Task instructions:
Leave out the pictures and retype only the lines from the opening line to the line that holds "trim(mb, M_COP)", both ends included.

Supplied material:
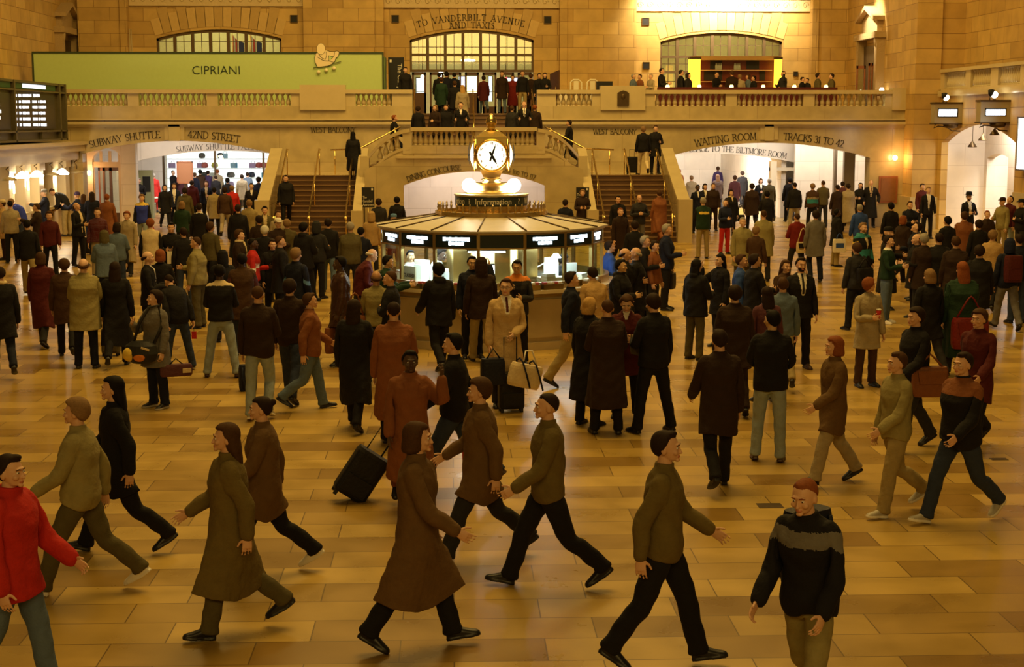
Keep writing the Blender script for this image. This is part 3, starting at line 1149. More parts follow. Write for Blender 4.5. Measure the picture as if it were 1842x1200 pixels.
# central block with its arch
cA = seg_arc(q(726, 334, YB), q(853, 308.5, YB), q(980, 334, YB), 20)
mb = MB()
zc0 = ZC
xw0, xw1 = xi0 - .0, xi1 + .0
polyc = [(xw0 + .25, 0), (cA[0][0], 0)] + cA + [(cA[-1][0], 0), (xw1 - .25, 0), (xw1 - .25, ZL + .25), (xi1 - 1.45, zc0), (xi0 + 1.45, zc0), (xw0 + .25, ZL + .25)]
mb.prism([(x, YB, z) for x, z in polyc], (0, .4, 0))
mb.box(xi0 + 1.45, xi1 - 1.45, YB + .4, YW, ZC - .2, ZC)
mb.box(xi0 + .3, xi0 + .55, YB + .4, YW, 0, ZL)
mb.box(xi1 - .55, xi1 - .3, YB + .4, YW, 0, ZL)
mb.box(xi0 + .3, xi0 + 1.45, YB + .4, YT, ZL - .2, ZL + .1)
mb.box(xi1 - 1.45, xi1 - .3, YB + .4, YT, ZL - .2, ZL + .1)
blk = structure(mb, 'wall_stair_front', M_MARB)
cC, rC = circ3(q(726, 334, YB), q(853, 308.5, YB), q(980, 334, YB))
on_arc(cC, rC, .07, 733, 829, 'DINING CONCOURSE', .18, YB, blk, .9)
on_arc(cC, rC, .07, 884, 962, 'TRACKS 100 TO 117', .15, YB, blk, .8)
mb = MB()
mb.box(xi0 + .6, xi1 - .6, 57.4, 57.6, 0, ZC - .2)
mb.box(xi0 + .55, xi0 + .62, YB + .45, 57.4, 0, ZL + .1).box(xi1 - .62, xi1 - .55, YB + .45, 57.4, 0, ZL + .1)
structure(mb, 'wall_dining_passage', M_WHITE)
area('dining_passage_light', (.75, 55.6, 2.6), (.75, 57.2, .9), 4.6, 1.2, 150, (1, .84, .72))
# mouldings on the block
mb = MB()
zm = q(0, 283, YB)[1]
mb.box(xi0 + 1.5, xi1 - 1.5, YB - .035, YB, zm - .02, zm + .02)
mb.box(xi0 + 1.35, xi1 - 1.35, YB - .07, YB, ZC - .16, ZC - .08)
trim(mb, M_COP)

# balustrade of the central landing with its curved wings
t = thing('balustrade', 'marble balustrade of the central landing behind the clock, with curved wings', 'balustrade', (.78, YB, ZC))
zt1, zt0 = q(0, 229, YB)[1] - ZC, q(0, 236, YB)[1] - ZC
zb1 = q(0, 262, YB)[1] - ZC
L0, L1 = q(740, 230, YB)[0] - .78, q(965, 230, YB)[0] - .78
MB().box(L0, L1, -.02, .36, 0, zb1).build('plinth', M_MARB, t)
MB().box(L0 - .03, L1 + .03, -.06, .4, zt0, zt1).build('coping', M_COP, t)
ops = [(742, 855, 12), (893, 962, 8)]
MB().box(q(855, 230, YB)[0] - .78, q(893, 230, YB)[0] - .78, .01, .33, zb1, zt0).build('pier', M_COP, t)
for a, b_, n in ops:
    A, B = q(a, 230, YB)[0] - .78, q(b_, 230, YB)[0] - .78
    for i in range(n):
        baluster(zt0 - zb1, (A + (B - A) * (i + .5) / n, .17, zb1), t)
for s in (-1, 1):
    E0 = L0 if s < 0 else L1
    path = []
    for k in range(13):
        u = k / 12
        x = E0 + s * (.05 + 1.5 * u - .04 * u)
        y = .15 + .55 * (1 - math.cos(u * math.pi / 2))
        z = zt1 - .04 - .16 * u - .78 * u ** 2.2
        path.append((x, y, z))
    cop, base, wall = MB(), MB(), MB()
    for k in range(12):
        (xa, ya, za), (xb, yb, zb_) = path[k], path[k + 1]
        for B_, (t0, t1_), wd in ((cop, (-.13, .0), .22), (base, (-.72, -.62), .18), (wall, (-1.25, -.72), .16)):
            v = []
            for (x, y, z) in (path[k], path[k + 1]):
                zlo = z + t0 if B_ is not wall else min(z - .72, -.35)
                v += [(x, y - wd, z + t1_), (x, y + wd, z + t1_), (x, y + wd, zlo if B_ is wall else z + t0), (x, y - wd, zlo if B_ is wall else z + t0)]
            B_.add(v, [(0, 1, 5, 4), (1, 2, 6, 5), (2, 3, 7, 6), (3, 0, 4, 7), (0, 3, 2, 1), (4, 5, 6, 7)])
    cop.build('coping', M_COP, t)
    base.build('plinth', M_COP, t)
    wall.build('plinth', M_MARB, t)
    MB().box(E0, E0 + s * .3, -.02, .34, 0, zt0).build('pier', M_COP, t)
    for u in (.30, .44, .58, .72):
        k = u * 12
        i = int(k)
        f = k - i
        x, y, z = [path[i][j] * (1 - f) + path[i + 1][j] * f for j in range(3)]
        baluster(zt0 - zb1, (x, y, z - .62), t)
    px_, py_, pz_ = path[-1]
    MB().box(px_ - .02 * s, px_ + .3 * s, py_ - .25, py_ + .25, -ZC + 0.0, pz_ - .02).build('pier', M_COP, t)


# parapets beside the lower flights: solid walls with sloping copings
def parapet(label, x, w, zf, zt_, brass_side):
    t = thing('parapet', label, 'parapet', (x, YF, 0))
    L = YT - YF
    b = MB().prism([(-w / 2, 0, 0), (-w / 2, L, 0), (-w / 2, L, zt_ - .1), (-w / 2, 0, zf - .1)], (w, 0, 0))
    b.build('wall', M_MARBY, t)
    c = MB().prism([(-w / 2 - .04, -.03, zf - .1), (-w / 2 - .04, L, zt_ - .1), (-w / 2 - .04, L, zt_ + .04), (-w / 2 - .04, -.03, zf + .04)], (w + .08, 0, 0))
    c.build('coping', M_COP, t)
    MB().box(-w / 2 - .07, w / 2 + .07, -.35, .02, 0, zf + .1).build('newel', M_COP, t)
    return t


parapet('marble parapet with sloping coping at the outer edge of the left stairs', xo0 - .17, .34, 1.35, ZL + .92, 1)
parapet('marble parapet with sloping coping at the inner edge of the left stairs', xi0 + .1, .24, 1.0, ZL + .92, -1)
parapet('marble parapet with sloping coping at the inner edge of the right stairs', xi1 - .1, .24, 1.0, ZL + .92, 1)
parapet('marble parapet with sloping coping at the outer edge of the right stairs', xo1 + .17, .34, 1.35, ZL + .92, -1)


def handrail(label, x, dx=0.0):
    t = thing('handrail', label, 'handrail', (x, YF, 0))
    L = YT - YF
    MB().tube([(dx, -.45, .86), (0, -.2, .92), (0, L, ZL + .92), (0, L + .35, ZL + .9)], .032, 8).build('rail', M_BRASS, t)
    for u in (.02, .5, 1.0):
        MB().tube([(0, L * u, ZL * u), (0, L * u, ZL * u + .92)], .022, 8).build('post', M_BRASS, t)
    return t


handrail('brass handrail up the middle of the left stairs', -4.75)
handrail('brass handrail along the inner side of the left stairs', xi0 - .28)
handrail('brass handrail along the outer side of the left stairs', xo0 + .2)
handrail('brass handrail up the middle of the right stairs', 6.25)
handrail('brass handrail along the inner side of the right stairs', xi1 + .28)
handrail('brass handrail along the outer side of the right stairs', xo1 - .2)
for s, x0, lab in ((-1, xi0, 'sloping brass handrail rising to the central landing on the left'), (1, xi1, 'sloping brass handrail rising to the central landing on the right')):
    t = thing('handrail', lab, 'handrail', (x0, YT + .8, ZL))
    MB().tube([(s * 1.15, 0, .88), (s * .1, 0, .92), (-s * 1.4, 0, ZC - ZL + .92)], .03, 8).build('rail', M_BRASS, t)
    MB().tube([(s * 1.0, 0, 0), (s * 1.0, 0, .88)], .02, 8).build('post', M_BRASS, t)
    MB().tube([(-s * 1.2, 0, ZC - ZL), (-s * 1.2, 0, ZC - ZL + .88)], .02, 8).build('post', M_BRASS, t)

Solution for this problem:
Keep writing the Blender script for this image. This is part 3, starting at line 1149. More parts follow. Write for Blender 4.5. Measure the picture as if it were 1842x1200 pixels.
# central block with its arch
cA = seg_arc(q(726, 334, YB), q(853, 308.5, YB), q(980, 334, YB), 20)
mb = MB()
zc0 = ZC
xw0, xw1 = xi0 - .0, xi1 + .0
polyc = [(xw0 + .25, 0), (cA[0][0], 0)] + cA + [(cA[-1][0], 0), (xw1 - .25, 0), (xw1 - .25, ZL + .25), (xi1 - 1.45, zc0), (xi0 + 1.45, zc0), (xw0 + .25, ZL + .25)]
mb.prism([(x, YB, z) for x, z in polyc], (0, .4, 0))
mb.box(xi0 + 1.45, xi1 - 1.45, YB + .4, YW, ZC - .2, ZC)
mb.box(xi0 + .3, xi0 + .55, YB + .4, YW, 0, ZL)
mb.box(xi1 - .55, xi1 - .3, YB + .4, YW, 0, ZL)
mb.box(xi0 + .3, xi0 + 1.45, YB + .4, YT, ZL - .2, ZL + .1)
mb.box(xi1 - 1.45, xi1 - .3, YB + .4, YT, ZL - .2, ZL + .1)
blk = structure(mb, 'wall_stair_front', M_MARB)
cC, rC = circ3(q(726, 334, YB), q(853, 308.5, YB), q(980, 334, YB))
on_arc(cC, rC, .07, 733, 829, 'DINING CONCOURSE', .18, YB, blk, .9)
on_arc(cC, rC, .07, 884, 962, 'TRACKS 100 TO 117', .15, YB, blk, .8)
mb = MB()
mb.box(xi0 + .6, xi1 - .6, 57.4, 57.6, 0, ZC - .2)
mb.box(xi0 + .55, xi0 + .62, YB + .45, 57.4, 0, ZL + .1).box(xi1 - .62, xi1 - .55, YB + .45, 57.4, 0, ZL + .1)
structure(mb, 'wall_dining_passage', M_WHITE)
area('dining_passage_light', (.75, 55.6, 2.6), (.75, 57.2, .9), 4.6, 1.2, 150, (1, .84, .72))
# mouldings on the block
mb = MB()
zm = q(0, 283, YB)[1]
mb.box(xi0 + 1.5, xi1 - 1.5, YB - .035, YB, zm - .02, zm + .02)
mb.box(xi0 + 1.35, xi1 - 1.35, YB - .07, YB, ZC - .16, ZC - .08)
trim(mb, M_COP)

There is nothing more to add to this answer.